FreeBSD ULE scheduler on E-cores

Just wondering, what is the current state of FreeBSD ULE scheduler for modern (Intel) chips containing E-cores?
Is the support already there, planned for 14.0 or still under construction?
 
What kind of support are you talking about? If you have technical details and want technical answer, ask this on current@/hackers@.
 
Phoronix briefly discussed that situation three months ago: https://www.phoronix.com/news/BSDs-On-Intel-Raptor-Lake

Raptor Lake (and prior gen Alder Lake) is all the more challenging with the BSDs due to Intel's hybrid architecture and Thread Director. I am not aware of any BSD yet having support for Intel's hybrid core handling for proper task placement between the P and E cores. Many of the BSDs are also behind in their security mitigation handling compared to the Linux kernel. In any event I went ahead and downloaded the latest BSD images and proceeded to see how they would work out on this latest Raptor Lake desktop.
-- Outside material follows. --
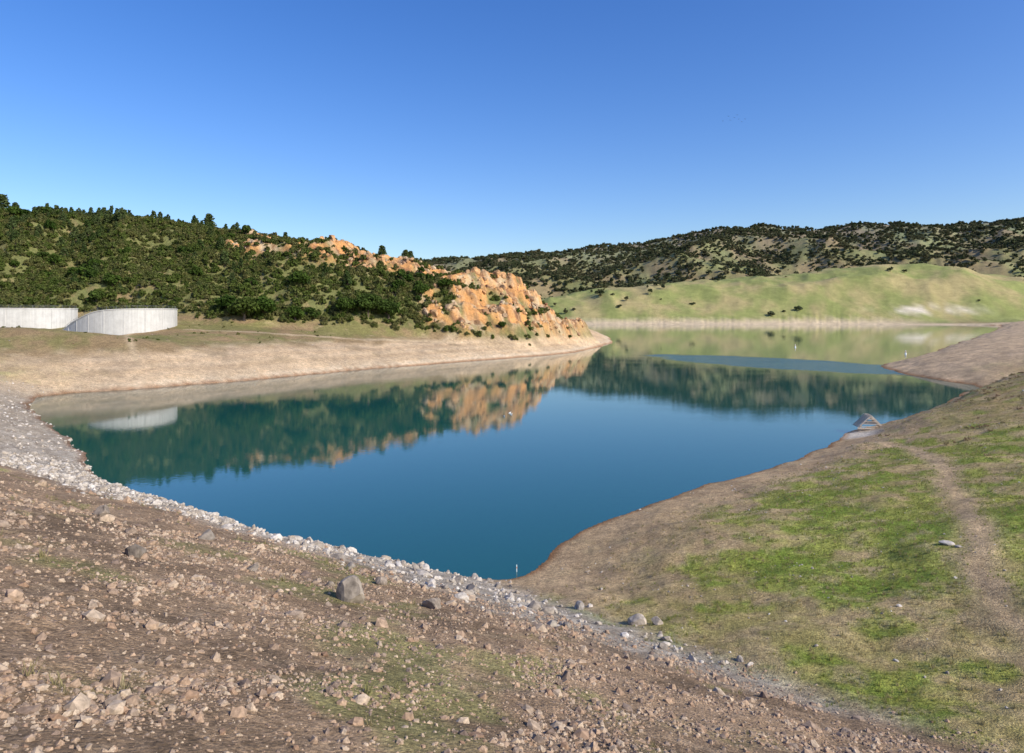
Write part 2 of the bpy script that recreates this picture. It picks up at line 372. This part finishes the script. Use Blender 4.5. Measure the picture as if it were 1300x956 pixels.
def make_tree(kind,seed,leafmat,nclump,nper,lsize,link=False,name='tree'):
    r=np.random.default_rng(seed);VV=[];FF=[];MI=[];off=0
    def add(V,F,m):
        nonlocal off
        VV.append(V);FF.append(np.asarray(F)+off);MI.append(np.full(len(F),m));off+=len(V)
    clumps=[]
    if kind=='oak':
        V,F=cone((0,0,-.05),(.02,.01,.32),.045,.03);add(V,F,0)
        for k in range(nclump):
            a=r.random()*6.28;q=np.sqrt(r.random())*.36;z=.34+r.random()*.46*(1-(q/.5)**2)+.02
            clumps.append((np.array([np.cos(a)*q,np.sin(a)*q,z]),np.array([.17,.17,.13])*(.7+.6*r.random())))
    elif kind=='shrub':
        for k in range(nclump):
            a=r.random()*6.28;q=np.sqrt(r.random())*.5;z=.2+r.random()*.55*(1-(q/.65)**2)
            clumps.append((np.array([np.cos(a)*q,np.sin(a)*q,z]),np.array([.24,.24,.22])*(.6+.7*r.random())))
        V,F=cone((0,0,-.1),(.05,0,.4),.04,.02);add(V,F,0)
    else:
        V,F=cone((0,0,-.05),(.02,.01,.55),.03,.018);add(V,F,0)
        V,F=cone((.02,.01,.55),(.0,.02,.93),.018,.004);add(V,F,0)
        for k in range(nclump):
            z=.22+.74*k/nclump;w=.22*(1-z)**.7*(.55+.8*r.random())+.02;a=k*2.4+r.random()
            clumps.append((np.array([np.cos(a)*w,np.sin(a)*w,z]),np.array([.10,.10,.055])*(.6+1.0*(1-z))))
    for cn,rd in clumps:
        if kind!='shrub':
            V,F=cone((.01,0,max(.15,min(.5,cn[2]-.18)) if kind=='oak' else cn[2]-.05),cn,.014,.005,4);add(V,F,0)
        Q=leaves(cn,rd,nper,lsize,r);add(Q,np.arange(len(Q)).reshape(-1,4),1)
    return newmesh(name,np.vstack(VV),np.vstack(FF),[bark,leafmat],link=link,matidx=np.concatenate(MI))

def scatter(n,x0,x1,y0,y1,fn,rg,wedge=False):
    Y=rg.uniform(y0,y1,n);X=rg.uniform(x0,x1,n)
    if wedge: X=X*Y
    L=land(X,Y);p=fn(X,Y,L);k=rg.random(n)<p
    return X[k],Y[k],{a:v[k] for a,v in L.items()}
def place(name,X,Y,Z,S,sources,rg,tilt=.05,asp=.2,sink=0):
    n=len(X);P=np.stack([X,Y,Z-sink],1)
    rot=np.stack([rg.normal(0,tilt,n),rg.normal(0,tilt,n),rg.uniform(0,6.28,n)],1)
    sc=np.stack([S*rg.uniform(1-asp,1+asp,n),S*rg.uniform(1-asp,1+asp,n),S*rg.uniform(1-asp,1+asp,n)],1)
    return instancer(name,P,rot,sc,rg.integers(0,len(sources),n),sources)

tip=lambda X:(1-.8*ss((X+42)/30))
shr=[make_tree('shrub',100+k,shrubleaf,9,34,.085) for k in range(5)]
X1,Y1,L1=scatter(42000,-540,40,285,510,lambda X,Y,L:ss((L['hill']-1.5)/4)*(1-.9*L['rock'])*(L['wp']>.9)*(.55+1.0*ss(fbm(X,Y,20,3,201)*2+.5))*.72*(L['u']<1)*tip(X),rng)
place('hillside_chaparral_shrubs',X1,Y1,L1['z'],rng.uniform(1.5,4.3,len(X1)),shr,rng,sink=.3)
oks=[make_tree('oak',120+k,oakleaf,16,36,.055) for k in range(4)]
X2,Y2,L2=scatter(8000,-560,30,290,520,lambda X,Y,L:ss((L['hill']-3)/4)*(1-L['rock'])*(L['wp']>.9)*ss(fbm(X,Y,38,3,203)*2.5+.05)*.17*ss((450-Y)/60+.4)*tip(X),rng)
place('hillside_oak_trees',X2,Y2,L2['z'],rng.uniform(4.5,9,len(X2)),oks,rng,sink=.2)
pns=[make_tree('pine',140+k,pineleaf,26,16,.045) for k in range(4)]
X3,Y3,L3=scatter(6000,-560,-20,300,520,lambda X,Y,L:ss((L['hill']-12)/10)*(1-L['rock'])*(L['wp']>.9)*(.03+.28*ss(fbm(X,Y,60,2,205)*3+.2+(-200-X)/300)*ss((-120-X)/100)),rng)
place('hillside_pine_trees',X3,Y3,L3['z'],rng.uniform(4.5,9,len(X3)),pns,rng,sink=.2)
X4,Y4,L4=scatter(12000,-330,60,235,420,lambda X,Y,L:(L['wp']>.9)*ss((L['z']-10)/4)*(L['hill']<3)*ss(fbm(X,Y,14,3,207)*2.5)*.35*tip(X),rng)
place('terrace_scrub',X4,Y4,L4['z'],rng.uniform(.4,1.3,len(X4)),[make_tree('shrub',160+k,shrubleaf,6,20,.11) for k in range(3)],rng,sink=.1)
XB,YB,LB=scatter(5000,55,150,70,175,lambda X,Y,L:(L['wd']<.5)*(L['d']>6)*(1-L['dam'])*ss(fbm(X,Y,9,3,208)*2.5+.1+(X-85)/60)*.4*(trail_d(X,Y)>2),rng)
place('hillside_dry_brush',XB,YB,LB['z'],rng.uniform(.25,.8,len(XB)),[make_tree('shrub',170+k,brushleaf,6,26,.06) for k in range(3)],rng,sink=.05)
def H(x,y): return float(land(np.array([float(x)]),np.array([float(y)]))['z'][0])
for k,(x,y,s) in enumerate([(-128,326,14),(-119,330,12),(-137,330,11),(-74,350,14),(-64,354,12),(-84,347,11),(-110,356,11),(-50,376,9),(-38,388,8),(-106,334,9)]):
    if k<3: base=make_tree('oak',300+k,oakleaf,34,60,.035,link=True,name='oak_tree')
    else:
        base=bpy.data.objects.new('oak_tree',bpy.data.objects['oak_tree' if k%3==0 else 'oak_tree.%03d'%(k%3)].data);scene.collection.objects.link(base)
    base.location=(x,y,H(x,y)-.3);base.scale=(s*1.15,s*1.15,s);base.rotation_euler=(0,0,k*1.7)
for k,(x,y,s) in enumerate([(-84,441,11),(-69,442,10),(-66,444,9),(-205,462,13),(-361,484,16),(-352,484,11),(-150,452,7)]):
    if k<2: base=make_tree('pine',320+k,pineleaf,34,26,.035,link=True,name='pine_tree')
    else:
        base=bpy.data.objects.new('pine_tree',bpy.data.objects['pine_tree' if k%2==0 else 'pine_tree.001'].data);scene.collection.objects.link(base)
    base.location=(x,y,H(x,y)-.3);base.scale=(s*1.2,s*1.2,s);base.rotation_euler=(0,0,k*1.3)
fo=[make_tree('oak',340+k,farleaf,9,12,.11) for k in range(4)]
X5,Y5,L5=scatter(72000,-.35,.85,1640,3350,lambda X,Y,L:(L['wf']>.95)*np.where(L['green']>.5,.008+.25*ss(fbm(X,Y,120,3,211)*4-1.7)+.2*ss((560-X)/300)*ss(fbm(X,Y,70,3,212)*4-.4),.22+.9*ss(fbm(X,Y,150,4,213)*3.0+.7+(Y-2600)/1800))*ss((L['d']-30)/30)*.6*(Y/3350),rng,wedge=True)
place('distant_oak_woodland',X5,Y5,L5['z'],rng.uniform(6,18,len(X5)),fo,rng,sink=.8,asp=.3)

# ------------------------------------------------------------------ rocks
def make_rock(seed,m,name='rock',link=False,sub=2,flat=.7):
    import bmesh
    r=np.random.default_rng(seed);bm=bmesh.new();bmesh.ops.create_icosphere(bm,subdivisions=sub,radius=.5)
    V=np.array([v.co[:] for v in bm.verts]);F=np.array([[v.index for v in f.verts] for f in bm.faces]);bm.free()
    for k in range(11):
        n=r.normal(size=3);n/=np.linalg.norm(n);c=.25+.17*r.random();dd=V@n-c;V=V-np.maximum(dd,0)[:,None]*n*.95
    V*=np.array([1,.7+.3*r.random(),flat+.2*r.random()]);V+=r.normal(0,.006 if sub>2 else .012,V.shape)
    return newmesh(name,V,F,[m],link=link)
palem=randmat('riprap_stone',[(.30,.26,.215),(.52,.47,.41),(.38,.32,.25),(.23,.20,.17),(.58,.54,.49),(.34,.29,.235)],var=.3,nscale=5)
brownm=randmat('brown_stone',[(.25,.16,.105),(.40,.285,.195),(.17,.125,.10),(.46,.36,.26),(.30,.205,.14)],var=.35,nscale=5)
boulderm=randmat('boulder_stone',[(.18,.15,.12),(.31,.265,.215),(.24,.195,.155)],var=.5,nscale=3)
cliffm=randmat('cliff_stone',[(.50,.265,.11),(.42,.30,.19),(.56,.33,.16),(.27,.155,.085),(.46,.36,.24)],var=.4,nscale=4)
XC,YC,LC=scatter(18000,-190,50,300,500,lambda X,Y,L:(L['rock']>.4)*(L['hill']>3)*ss(fbm(X,Y,14,3,221)*2.5+.4)*.6,rng)
SC=np.clip(np.exp(rng.normal(.75,.5,len(XC))),.8,6.5)
place('cliff_rocks',XC,YC,LC['z'],SC,[make_rock(600+k,cliffm,flat=.9) for k in range(5)],rng,tilt=.35,asp=.35,sink=.1)
rp=[make_rock(400+k,palem) for k in range(6)];rbk=[make_rock(420+k,brownm,sub=1) for k in range(6)]
def fpale(X,Y,L):
    zz=L['z']+1.8*fbm(X,Y,9,3,301)
    return (L['d']>-.4)*L['dam']*ss((7.6-zz)/2.6)*(.25+.8*ss(fbm(X,Y,6,3,302)*2.5+.4))*(1-.5*ss((X+5)/10))
X6,Y6,L6=scatter(36000,-70,16,33,100,fpale,rng)
S=np.exp(rng.normal(-1.40,.62,len(X6)));place('riprap_rocks',X6,Y6,L6['z'],np.clip(S,.08,1.2),rp,rng,tilt=.6,asp=.35)
rp2=[make_rock(440+k,palem,sub=1) for k in range(4)]
X7,Y7,L7=scatter(26000,-190,-55,80,210,lambda X,Y,L:(L['d']>-.5)*(L['d']<34)*L['dam']*(L['z']<9)*(.10+.7*ss(fbm(X,Y,8,3,303)*2+.25)),rng)
place('shore_rocks',X7,Y7,L7['z'],np.clip(np.exp(rng.normal(-1.0,.5,len(X7))),.15,1.2),rp2,rng,tilt=.6,asp=.35)
XS=[];YS=[];ZS=[]
for (y0,y1,n) in ((7,14,30000),(14,24,44000),(24,40,38000),(40,62,12000)):
    a,bb,l=scatter(n,-.84,.8,y0,y1,lambda X,Y,L:L['dam']*(L['z']>4.5)*(.15+.85*ss(fbm(X,Y,4,3,305)*2.4+.4-.5*np.exp(-((X+3)**2+(Y-19)**2)/(2*5**2)))),rng,wedge=True)
    XS.append(a);YS.append(bb);ZS.append(l['z'])
XS=np.concatenate(XS);YS=np.concatenate(YS);ZS=np.concatenate(ZS)
S=np.clip(np.exp(rng.normal(-2.75,.65,len(XS))),.025,.55)*np.interp(YS,[8,40],[.85,1.6])
place('loose_stones',XS,YS,ZS,S,rbk,rng,tilt=.6,asp=.35,sink=.008)
X8,Y8,L8=scatter(24000,-5,120,22,150,lambda X,Y,L:(L['d']>.2)*(1-L['dam'])*(.1+ss(fbm(X,Y,9,3,307)*2.5-.05))*.45,rng)
place('hillside_stones',X8,Y8,L8['z'],np.clip(np.exp(rng.normal(-2.0,.5,len(X8))),.05,.6),[make_rock(460+k,palem,sub=1) for k in range(4)],rng,tilt=.5,asp=.35)
X9,Y9,L9=scatter(16000,-230,100,190,600,lambda X,Y,L:(L['wp']>.5)*(L['d']>0)*(L['hill']<5)*ss(fbm(X,Y,12,3,309)*2.5)*.4,rng)
place('bank_stones',X9,Y9,L9['z'],np.clip(np.exp(rng.normal(-1.0,.5,len(X9))),.2,1.4),[make_rock(480+k,brownm if k else palem,sub=1) for k in range(4)],rng,tilt=.5,asp=.35)
for k,(x,y,s,fl,mm,tl) in enumerate([(-6.3,27.1,1.4,1.0,boulderm,.35),(-14.4,26.2,.95,.7,boulderm,.2),(-3.5,30,1.15,.5,boulderm,.1),(-6.5,34,.7,.7,boulderm,.4),(-3.7,47.7,.9,.8,palem,.1),
    (7.5,41,1.3,.6,palem,.2),(-11,29,.55,.7,boulderm,.2),(-21,35.4,.9,.6,brownm,.3),(30.5,48,1.1,.35,palem,0),(-17,38,1.0,.8,palem,.3),(-9,38,.8,.6,palem,.2),(8.6,40.4,.8,.7,palem,.5),(-8,30,.4,.8,boulderm,.3),(-1,33,.45,.6,boulderm,.3),(-24,40,1.1,.7,boulderm,.2)]):
    o=make_rock(500+k,mm,name='boulder',link=True,sub=3,flat=fl);o.location=(x,y,H(x,y)+s*fl*.22);o.scale=(s,s,s);o.rotation_euler=(tl,tl*.5,k*1.1)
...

After three failed boots, to much surprise, OpenBSD 7.2 had booted fine on the Core i9 13900K system! OpenBSD booted on Raptor Lake! But then when proceeding with the installer, the wired and wireless networking for this ASUS Z790 motherboard were not working on this latest OpenBSD release. Thus resorting to an older USB network adapter to have a network connection. But at least OpenBSD did succeed where FreeBSD/DragonFlyBSD/NetBSD failed.


I suspect FreeBSD 14.0 may still not have proper support for Raptor Lake and Alder Lake at release, as the release notes say nothing about it:
 
(Phoronix) Many of the BSDs are also behind in their security mitigation handling compared to the Linux kernel
They mean behind fixing the bugs intel et al introduced into their silicon to cut corners in pursuit of higher performance? Yes, that's a reason...
 
Voltaire already pointed it out: Alder Lake is still some way out for FreeBSD. 14 boots fine on 12th gen Intel computers, but integrated graphics is certainly still in ongoing development. There's been some progress, but Intel is more and more pushing into proprietary binary firmware blobs doing their thing. That makes debugging and troubleshooting even more painful.

Thus, I'm hopeful that 14 will run fine on Alder Lake once it releases but there will be room for improvement in terms of using P/E cores for their intended purpose. Right now, on a 12th gen Intel with P and E cores, it simply treats all cores the same, at least as far as I know - would have to check commit logs to be 100% certain.

Also, in drm-kmod, pxp is disabled for i915 at the moment and we probably won't see that in a while, because there's more pressing issues to be resolved beforehand.
 
They mean behind fixing the bugs intel et al introduced into their silicon to cut corners in pursuit of higher performance? Yes, that's a reason...
THIS.


I also always wonder what they are doing at phoronix to always get such weird "results", also they still don't seem to have understood what -RELEASE and -CURRENT are and bragging about what brand-new hardware isn't supported in RELEASE.
Also my Alder Lake laptop booted up just fine with 13.1-RELEASE and I only used 13.2-beta (meanwhile upgraded to R2) to set it up to get/test i915 driver support for the integrated GPU (works, but graphics output on XFCE freezes after a while so I'm using the modesetting driver for now) and the updated AX211 driver (seems to work, but I'm always using wired LAN anyways...).

True, linux supports almost every new and exotic hardware shortly after release - but usually a lot of those initial drivers are garbage and far from something you could consider 'production ready'. Something like that doesn't belong in any -RELEASE. I'd rather wait a few weeks/months to get something that actually works than having to deal with kernel panics, firmware lockups and other annoyances. If I'm ok whit those possible problems and absolutely *want* some new hardware fully supported, I'd just go for CURRENT.

And about the P- and E-Cores: I couldn't care less. that CPU (i71255U) uses ~4W during normal workloads, so I highly doubt there is that much to gain to justify making working on that a priority.